Voting Rules - 2/21/08

JEFF: The primary election day is almost here. On March 4th, you can cast your ballot for your choice for your party's, Presidential nominee. It used to be that voting seemed so simple: you'd go to the polls, get your ballot, and vote. Now it is not so simple. If you're not prepared, you could lose your right to vote. Here to explain is attorney Michael Solomon.

JEFF: How could we lose our right to vote?

MIKE: You need to bring "proper" identification with you to the polls to verify your identity. That could include a driver's license, a current utility bill, bank statement or government document. If you don't have one of these documents you will still be able to vote with a provisional ballot. After the election you have ten days to go to the Board of Elections to provide the proper identification. Otherwise, you lose your right to vote.

JEFF: We all know about aggravating problems that have occurred in past elections, with voting machines not working, and long delays at some polls. Cuyahoga county election officials are encouraging people to vote absentee before the upcoming election, to avoid hassles. How does this work?

MIKE: Absentee voting is actually easier than it used to be. You no longer need a special reason to vote absentee. You have until Saturday before the election, March 1st, to obtain your absentee ballot. Your absentee ballot must be received by the Board of elections by election day at 7:30pm. There is one exception. If the ballot is mailed from outside the US, it can be received up to 20 days after the presidential primary.

JEFF: Because the Democratic presidential contest is so close, many feel that Republicans and independents may vote in the democratic primary. How can they do this if they are already registered republicans or independents?

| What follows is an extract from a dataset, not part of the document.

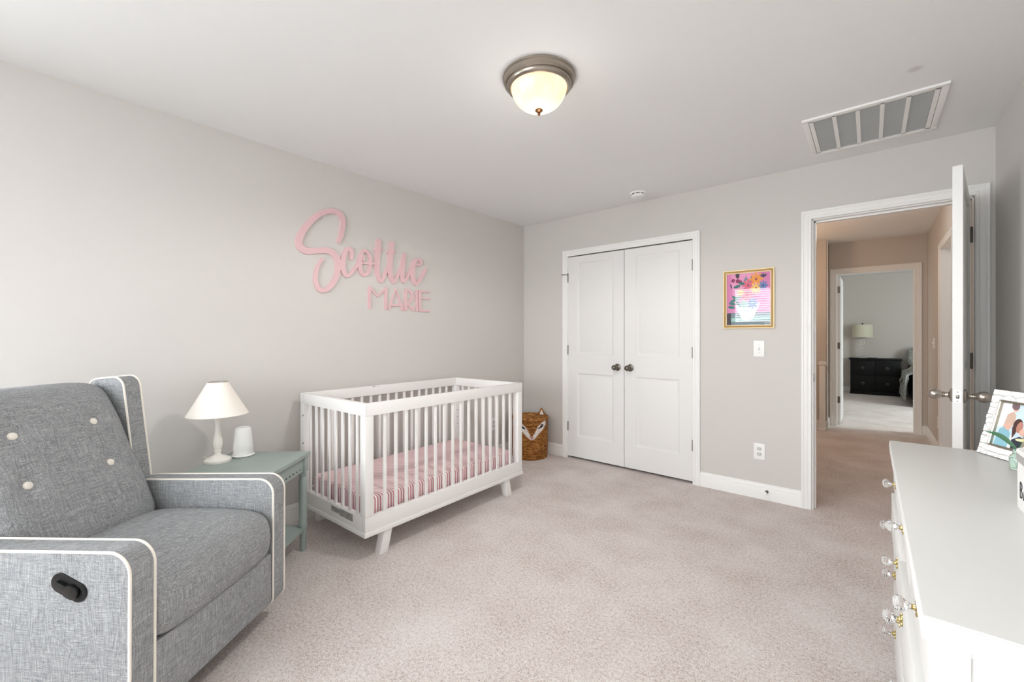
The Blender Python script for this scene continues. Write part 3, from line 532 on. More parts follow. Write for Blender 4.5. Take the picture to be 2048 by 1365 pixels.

MIKE: In Ohio it is easy to switch parties. You declare what party you are a member of by asking for the ballot for the republican primary or the democratic primary when you go to vote. If you voted for a different political party in 2005 or 2006, then you will merely have to sign a statement at the polls confirming the change of your political party affiliation. In some other states that is not so easy. For example in California when you register to vote you declare your party affiliation, or that you do not want to declare your affiliation. So when it came time to vote in the California primary, unless you previously registered as a Republican, you could not vote in the Republican primary.

Your vote is crucial. If you have any questions, give the Board of Elections a call or visit their web site.